Die Einladung des LfV-Chefs in den Bundestag sei kein Misstrauensvotum gegenüber den Kollegen in Hamburg, sagte der Vorsitzende des Innenausschusses, Wolfgang Bosbach (CDU), dem Abendblatt. „Wir wollen Informationen zu ,Corelli‘ und möglichen Verbindungen nach Hamburg oder aber zum NSU aus erster Hand.“ Die Bundesbehörden hätten in den Befragungen im Ausschuss bisher „häufig nur an die zuständigen Länder“ verwiesen.

Der Generalbundesanwalt in Karlsruhe ermittelt in der NSU-Mordserie.
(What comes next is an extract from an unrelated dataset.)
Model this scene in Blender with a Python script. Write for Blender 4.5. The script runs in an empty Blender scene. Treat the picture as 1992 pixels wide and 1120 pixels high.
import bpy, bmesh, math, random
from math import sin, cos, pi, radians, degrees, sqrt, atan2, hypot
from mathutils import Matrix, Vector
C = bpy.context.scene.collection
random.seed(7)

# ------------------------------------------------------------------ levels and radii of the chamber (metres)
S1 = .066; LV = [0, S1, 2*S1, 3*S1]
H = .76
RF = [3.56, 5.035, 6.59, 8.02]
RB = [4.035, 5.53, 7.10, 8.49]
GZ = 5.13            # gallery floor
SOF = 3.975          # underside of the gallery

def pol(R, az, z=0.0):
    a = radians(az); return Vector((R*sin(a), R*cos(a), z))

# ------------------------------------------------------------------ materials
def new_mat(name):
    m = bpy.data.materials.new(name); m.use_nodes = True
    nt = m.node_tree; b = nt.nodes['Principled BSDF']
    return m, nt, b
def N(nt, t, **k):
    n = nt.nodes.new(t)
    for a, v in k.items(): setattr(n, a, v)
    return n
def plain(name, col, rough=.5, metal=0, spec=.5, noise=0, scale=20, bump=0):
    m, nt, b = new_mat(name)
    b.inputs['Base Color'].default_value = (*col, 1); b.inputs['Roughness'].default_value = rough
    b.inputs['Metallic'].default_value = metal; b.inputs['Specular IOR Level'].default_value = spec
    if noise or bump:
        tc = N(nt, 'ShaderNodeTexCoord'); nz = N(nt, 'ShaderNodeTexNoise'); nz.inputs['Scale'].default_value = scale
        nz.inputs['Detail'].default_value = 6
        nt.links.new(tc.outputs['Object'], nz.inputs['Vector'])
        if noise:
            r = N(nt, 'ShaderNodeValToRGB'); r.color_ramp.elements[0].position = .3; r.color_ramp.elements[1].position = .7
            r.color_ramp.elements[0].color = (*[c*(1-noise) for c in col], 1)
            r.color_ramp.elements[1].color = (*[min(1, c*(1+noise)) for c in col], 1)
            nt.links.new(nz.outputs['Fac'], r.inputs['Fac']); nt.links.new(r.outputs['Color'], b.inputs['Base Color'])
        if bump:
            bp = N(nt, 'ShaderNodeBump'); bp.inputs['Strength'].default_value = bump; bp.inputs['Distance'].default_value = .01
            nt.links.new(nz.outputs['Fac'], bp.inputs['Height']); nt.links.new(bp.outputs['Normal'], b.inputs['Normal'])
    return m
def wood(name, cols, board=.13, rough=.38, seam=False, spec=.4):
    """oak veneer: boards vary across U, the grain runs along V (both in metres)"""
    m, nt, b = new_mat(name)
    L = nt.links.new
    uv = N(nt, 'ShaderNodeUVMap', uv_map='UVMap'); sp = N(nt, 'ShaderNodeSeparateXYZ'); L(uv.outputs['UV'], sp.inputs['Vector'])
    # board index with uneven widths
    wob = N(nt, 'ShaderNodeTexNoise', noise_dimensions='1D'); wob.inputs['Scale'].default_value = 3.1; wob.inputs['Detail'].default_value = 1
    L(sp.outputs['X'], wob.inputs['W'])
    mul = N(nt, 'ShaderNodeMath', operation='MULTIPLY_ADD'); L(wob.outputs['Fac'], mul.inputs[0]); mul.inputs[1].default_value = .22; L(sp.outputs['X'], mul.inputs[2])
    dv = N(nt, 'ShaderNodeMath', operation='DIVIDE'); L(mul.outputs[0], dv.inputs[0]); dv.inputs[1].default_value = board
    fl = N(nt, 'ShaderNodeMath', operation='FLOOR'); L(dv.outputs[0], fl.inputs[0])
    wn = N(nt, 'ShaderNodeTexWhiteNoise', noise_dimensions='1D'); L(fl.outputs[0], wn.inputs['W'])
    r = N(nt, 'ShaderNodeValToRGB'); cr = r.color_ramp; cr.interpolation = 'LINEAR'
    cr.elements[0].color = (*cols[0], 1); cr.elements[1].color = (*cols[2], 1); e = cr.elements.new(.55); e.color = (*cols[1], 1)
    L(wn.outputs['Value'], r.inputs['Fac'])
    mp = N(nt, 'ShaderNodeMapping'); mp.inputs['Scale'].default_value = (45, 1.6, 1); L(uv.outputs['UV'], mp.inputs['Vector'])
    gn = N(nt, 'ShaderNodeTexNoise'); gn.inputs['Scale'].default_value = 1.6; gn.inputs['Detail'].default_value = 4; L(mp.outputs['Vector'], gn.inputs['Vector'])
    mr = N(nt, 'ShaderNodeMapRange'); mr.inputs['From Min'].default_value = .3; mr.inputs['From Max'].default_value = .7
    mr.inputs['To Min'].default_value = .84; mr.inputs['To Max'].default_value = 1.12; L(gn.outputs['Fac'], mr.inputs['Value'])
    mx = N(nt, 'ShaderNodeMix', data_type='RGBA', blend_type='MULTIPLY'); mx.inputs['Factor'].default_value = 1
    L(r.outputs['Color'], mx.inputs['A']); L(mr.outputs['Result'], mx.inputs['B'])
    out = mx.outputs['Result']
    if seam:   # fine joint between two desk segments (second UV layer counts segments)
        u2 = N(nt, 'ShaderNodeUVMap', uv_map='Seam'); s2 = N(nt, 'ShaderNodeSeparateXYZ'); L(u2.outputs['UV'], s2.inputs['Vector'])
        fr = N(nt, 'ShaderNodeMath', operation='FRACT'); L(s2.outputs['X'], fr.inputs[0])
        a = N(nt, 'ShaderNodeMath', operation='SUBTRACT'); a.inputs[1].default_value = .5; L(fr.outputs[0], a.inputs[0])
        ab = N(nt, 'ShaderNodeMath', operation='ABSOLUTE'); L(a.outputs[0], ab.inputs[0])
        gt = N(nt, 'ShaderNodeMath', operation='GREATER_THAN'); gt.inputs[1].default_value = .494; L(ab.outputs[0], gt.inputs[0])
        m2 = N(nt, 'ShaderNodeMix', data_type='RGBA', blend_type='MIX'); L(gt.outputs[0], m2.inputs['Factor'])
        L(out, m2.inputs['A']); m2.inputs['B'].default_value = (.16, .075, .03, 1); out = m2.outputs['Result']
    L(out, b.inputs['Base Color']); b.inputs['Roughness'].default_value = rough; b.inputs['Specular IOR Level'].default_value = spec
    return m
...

Und er soll als Konsequenz aus den Ermittlungsfehlern im Fall der rechtsterroristischen Gruppe künftig leichter Ermittlungen übernehmen können als bislang. Fremdenfeindliche Motive für Verbrechen sollen beim Strafmaß in Zukunft eine größere Rolle spielen. Dies hat die Bundesregierung am Mittwoch beschlossen.

Ob die Hamburger V-Person zur DVD und zu „Corelli“ durch die Bundesanwaltschaft vernommen wurde, ist unklar. Keine der Behörden gibt aufgrund des laufenden Verfahrens gegen den NSU dazu Auskunft. In einer Anfrage an den Senat heißt es, dass vonseiten des Hamburger Geheimdienstes keine Einwände gegen eine Befragung des Informanten bestünden – sofern die Identität der Person nicht preisgegeben werde. Man wolle nichts blockieren, doch nur mit einem Decknamen sei „Existenz, Leib und Leben“ gesichert. Das LfV schickte eine Sperrerklärung nach Karlsruhe, der Bitte nach der Anschrift der V-Person kam das Amt nicht nach. Seit sechs Monaten wissen die Behörden nun von der „Hamburger DVD“, es hat seitdem mehrere Treffen zwischen Bundesanwaltschaft und LfV in Hamburg gegeben. Noch Ende Juli heißt es vonseiten der Bundesregierung, dass weiterhin Gespräche über eine „beschleunigte Lösung im Sinne der Beweiserhebung“ geführt werden.

Seit Bekanntwerden der NSU-Mordserie wird der Verfassungsschutz wegen seiner Informanten in der Neonazi-Szene heftig kritisiert – vor allem in Thüringen und Sachsen. Zentrale Figuren der Szene seien dort als V-Leute mit „übermäßig hohen Prämien“ finanziert worden, heißt es im Bericht des Untersuchungsausschusses im Thüringer Landtag. Wichtige Informationen seien nicht an die Polizei weitergegeben worden, was der Geheimdienst mit dem Schutz seiner V-Leute begründet habe.